If there is one American watch maker that deserves the term "iconic" attached to its name it is arguably Elgin. This great company made over 50 million pocket and wristwatches during the 100 years it was in business. Elgin never made the finest American watches nor the worst ones either. It delivered a solid product from its B. W. Raymond railroad models to its 7 jewel entry level pieces.
And if there was ever a "typical" Elgin movement it was this 16S Grade 313. Elgin made 524,000 of the Grade 313s between 1903 and 1935 - serving countless happy Elgin owners over a 32 year period and longer. The 16S size 3/4 plate model was made in various jewel configurations and this one has 15 - a very nice watch in 1910. It's in a lovely gold filled half hunter case with a hinged back and dust cover. Looking at the dial you can see the modern branding emerging for Elgin - no more "Elgin National Watch Company" or Art Nouveau script lettering - just "Elgin." Arabic numerals and a minute dial printed in red complete the picture.

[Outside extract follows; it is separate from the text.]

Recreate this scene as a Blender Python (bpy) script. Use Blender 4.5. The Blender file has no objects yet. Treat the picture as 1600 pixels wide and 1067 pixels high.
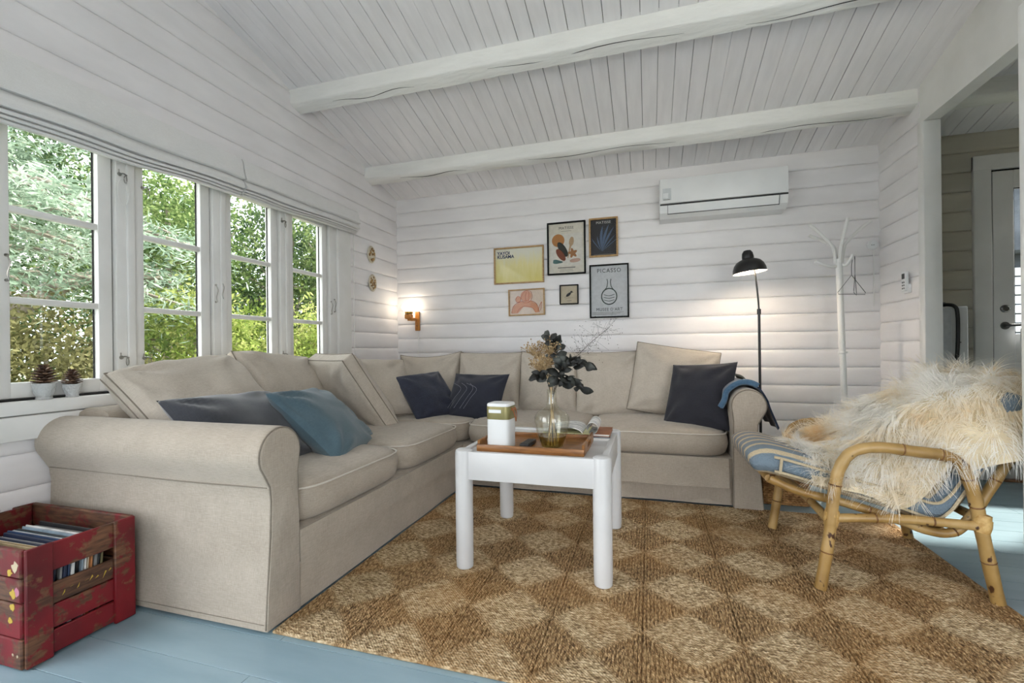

This is one of the real prizes in my collection thanks to its well preserved case and excellent performance. When I purchased it about 10 years ago, my friend the watchmaker told me he could make it run OK but to be like new it really should have a new pallet assembly.
"Well is that easy to get?"
"No I don't think so. I have a fine looking Waltham RR grade here I don't think I can fix. The owner hasn't been able to source a new pallet either and he's been looking for a donor watch for months."
So I was tasked with finding a tiny pallet fork:
  • for a watch that was 94 years old.
  • for a model that hadn't been made in 70 years.
  • from a company that had been out of business for 40 years and probably hadn't made the part in 60 years.

Not exactly like getting a replacement part for your 2824-2 auto. However two things helped me:
  • The Internet. I was able to find an online watch parts supply company that still had a list of Elgin parts.
  • The middle class movement. The fact that Elgin made so may of these 16S Grade 313s meant they made a ton of replacement parts. The pallet assembly was a simple single roller type used in many of Elgin's 16S movements. Unlike the Waltham RR watch which had a sophisticated double roller pallet lever, my Elgin was almost pathetically commonplace.

To make a long story short, I got the pallet assembly, my watchmaker fitted it, and the watch looks and runs like new today. The company I got the pallet fork from is no longer in business so I take it very easy winding and running this ancient Elgin.